Find determinant of reversal matrix using permutation similarity

Question

This question is Problem 7.7 from Matrix Mathematics: A Second Course in Linear Algebra (2 ed) by Garcia and Horn:

Let $K_n$ be the reversal matrix \begin{equation*} K_n = \begin{bmatrix} & & & 1 \\ & & \unicode{x22F0} & \\ & 1 & & \\ 1 & & & \end{bmatrix}. \end{equation*} If $n = 2m$ or $n = 2m + 1$, show in two ways that $\det K_n = (-1)^m$:

(a) Use induction and a Laplace expansion.

(b) Show that $K_n$ is permutation similar to the direct sum of some copies of $K_2$ and $K_1$.
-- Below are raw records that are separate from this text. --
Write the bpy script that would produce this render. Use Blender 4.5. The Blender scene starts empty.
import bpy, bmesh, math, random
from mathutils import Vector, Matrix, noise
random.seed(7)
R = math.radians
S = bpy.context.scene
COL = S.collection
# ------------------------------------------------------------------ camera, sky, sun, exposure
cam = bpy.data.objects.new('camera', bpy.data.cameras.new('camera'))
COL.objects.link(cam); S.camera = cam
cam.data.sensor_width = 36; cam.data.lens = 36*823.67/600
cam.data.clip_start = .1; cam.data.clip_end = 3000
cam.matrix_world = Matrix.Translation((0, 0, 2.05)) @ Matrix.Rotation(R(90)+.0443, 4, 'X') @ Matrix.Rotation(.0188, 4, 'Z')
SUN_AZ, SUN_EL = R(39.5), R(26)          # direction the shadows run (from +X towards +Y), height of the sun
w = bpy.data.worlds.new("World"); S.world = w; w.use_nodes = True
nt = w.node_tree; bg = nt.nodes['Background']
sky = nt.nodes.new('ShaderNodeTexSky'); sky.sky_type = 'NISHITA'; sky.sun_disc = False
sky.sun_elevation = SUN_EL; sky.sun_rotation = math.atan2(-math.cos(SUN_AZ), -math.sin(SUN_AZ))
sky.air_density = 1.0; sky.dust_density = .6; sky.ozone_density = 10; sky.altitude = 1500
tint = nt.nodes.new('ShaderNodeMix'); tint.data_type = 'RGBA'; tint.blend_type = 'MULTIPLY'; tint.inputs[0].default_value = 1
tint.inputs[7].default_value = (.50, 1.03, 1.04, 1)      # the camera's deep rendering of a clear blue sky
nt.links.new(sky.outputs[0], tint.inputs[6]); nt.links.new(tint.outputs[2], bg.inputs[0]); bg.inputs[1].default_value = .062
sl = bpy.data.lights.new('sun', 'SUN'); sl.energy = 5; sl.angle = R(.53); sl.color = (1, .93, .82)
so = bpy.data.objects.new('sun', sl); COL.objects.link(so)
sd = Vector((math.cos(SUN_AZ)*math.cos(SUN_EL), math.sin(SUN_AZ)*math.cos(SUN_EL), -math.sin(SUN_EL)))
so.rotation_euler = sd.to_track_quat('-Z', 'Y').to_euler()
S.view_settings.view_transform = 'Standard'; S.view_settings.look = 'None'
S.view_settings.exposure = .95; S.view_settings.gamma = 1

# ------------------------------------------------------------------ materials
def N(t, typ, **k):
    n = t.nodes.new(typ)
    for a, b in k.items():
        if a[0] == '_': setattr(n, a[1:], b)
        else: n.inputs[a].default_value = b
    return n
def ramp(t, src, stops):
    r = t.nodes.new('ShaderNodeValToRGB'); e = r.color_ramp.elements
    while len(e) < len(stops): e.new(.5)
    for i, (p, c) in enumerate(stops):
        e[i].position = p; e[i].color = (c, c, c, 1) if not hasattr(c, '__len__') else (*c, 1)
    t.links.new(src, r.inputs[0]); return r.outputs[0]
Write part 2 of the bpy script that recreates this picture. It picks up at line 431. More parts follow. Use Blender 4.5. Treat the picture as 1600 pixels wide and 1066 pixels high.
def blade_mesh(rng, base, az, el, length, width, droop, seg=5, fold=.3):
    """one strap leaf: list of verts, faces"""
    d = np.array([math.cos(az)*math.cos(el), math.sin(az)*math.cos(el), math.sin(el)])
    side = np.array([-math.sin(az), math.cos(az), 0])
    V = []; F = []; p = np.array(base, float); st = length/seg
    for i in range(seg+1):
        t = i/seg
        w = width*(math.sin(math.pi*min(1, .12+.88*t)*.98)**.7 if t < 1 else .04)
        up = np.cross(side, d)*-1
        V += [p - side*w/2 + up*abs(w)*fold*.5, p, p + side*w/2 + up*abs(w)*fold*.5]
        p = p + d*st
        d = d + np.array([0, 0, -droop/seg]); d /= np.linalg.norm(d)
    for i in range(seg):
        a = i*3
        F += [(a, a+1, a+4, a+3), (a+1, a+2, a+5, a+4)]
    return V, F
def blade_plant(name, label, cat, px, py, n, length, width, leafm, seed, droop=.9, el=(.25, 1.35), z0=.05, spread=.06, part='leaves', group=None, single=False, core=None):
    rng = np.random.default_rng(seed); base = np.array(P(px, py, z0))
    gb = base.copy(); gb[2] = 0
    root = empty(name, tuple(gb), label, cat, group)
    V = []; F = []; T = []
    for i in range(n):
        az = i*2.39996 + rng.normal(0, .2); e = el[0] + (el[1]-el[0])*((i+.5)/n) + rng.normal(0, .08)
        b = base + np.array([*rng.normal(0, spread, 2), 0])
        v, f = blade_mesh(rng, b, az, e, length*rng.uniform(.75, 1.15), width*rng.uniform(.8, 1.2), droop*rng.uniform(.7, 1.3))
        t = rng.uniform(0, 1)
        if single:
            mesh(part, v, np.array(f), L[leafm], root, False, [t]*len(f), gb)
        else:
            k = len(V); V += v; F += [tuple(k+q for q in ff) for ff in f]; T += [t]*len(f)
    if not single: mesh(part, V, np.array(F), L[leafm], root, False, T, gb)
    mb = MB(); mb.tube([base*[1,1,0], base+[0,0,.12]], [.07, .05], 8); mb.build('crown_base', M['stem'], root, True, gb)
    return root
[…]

I was able to show part (a) without much issue. However, I am at a complete roadblock with part (b). I started by trying to work with the case $n = 4$ and manually testing some "simple" permutation similarities that have $K_2$ or $I$ as blocks. For example, \begin{equation*} \begin{bmatrix} 0 & K_2 \\ K_2 & 0 \end{bmatrix}\begin{bmatrix} K_2 & 0 \\ 0 & K_2 \end{bmatrix} \begin{bmatrix} 0 & K_2 \\ K_2 & 0 \end{bmatrix} = \begin{bmatrix} K_2 & 0 \\ 0 & K_2 \end{bmatrix} \end{equation*} is one of the several (non-fruitful) permutation similarities I tested.

I am hoping someone can find the permutation matrix that shows $K_2 \oplus K_2$ and $K_4$ are permutation similar, and possibly proceed to the general case. It might also be possible these are not permutation similar; in which case, are $K_2 \oplus K_1 \oplus K_1 = K_2 \oplus I_2$ and $K_4$ permutation similar instead?

The question here is related but does not use the method I am interested in. One of the answers is well-written solution giving the idea for part (a).

Answer 1

The goal here is to find a basis of $\mathbf{R}^n$ such that $K_n$ with respect to this matrix is block-diagonal with blocks consisting of $K_1$ and $K_2$.

To this end, consider that $K_n$ acts on the standard basis vectors $S = \{e_1, \dotsc, e_n\}$ according to $$ K_n e_j = e_{n - j + 1}. $$

Hence, we consider a reordered version of this basis $B = \{v_1, \dotsc, v_n\}$ according to \begin{align*} v_{2k - 1} &= e_k, \\ v_{2k} &= e_{n - k + 1} \end{align*} so that $$ K_n v_{2k-1} = K_n e_k = e_{n-k+1} = v_{2k}. $$

That is, $K_n$ permutes each pair $(v_1, v_2), (v_3, v_4), \dotsc$ (i.e., acts on the subspaces spanned by each pair according to $K_2$) and, if $n$ is off with $n = 2m+1$, $K_n$ fixes $v_{m+1}$ (i.e., acts on it according to $K_1$).

Thus, the matrix representation of $K_n$ according to the basis $B$ is $$ [K_{2m}]_B = \overbrace{K_2 \oplus \dotsb \oplus K_2}^{m\text{ terms}} $$ if $n = 2m$ is even, and $$ [K_{2m + 1}]_B = \overbrace{K_2 \oplus \dotsb \oplus K_2}^{m\text{ terms}} \oplus K_1 $$ if $n = 2m+1$ is odd.

If you want to write out the matrix similarity explicitly, it's a matter of finding the change-of-basis matrix between $S$ and $B$. But this is just the orthogonal matrix $P$ whose columns are $\{v_1, \dotsc, v_n\}$, which yields $K = P^{-1} [K]_B P$.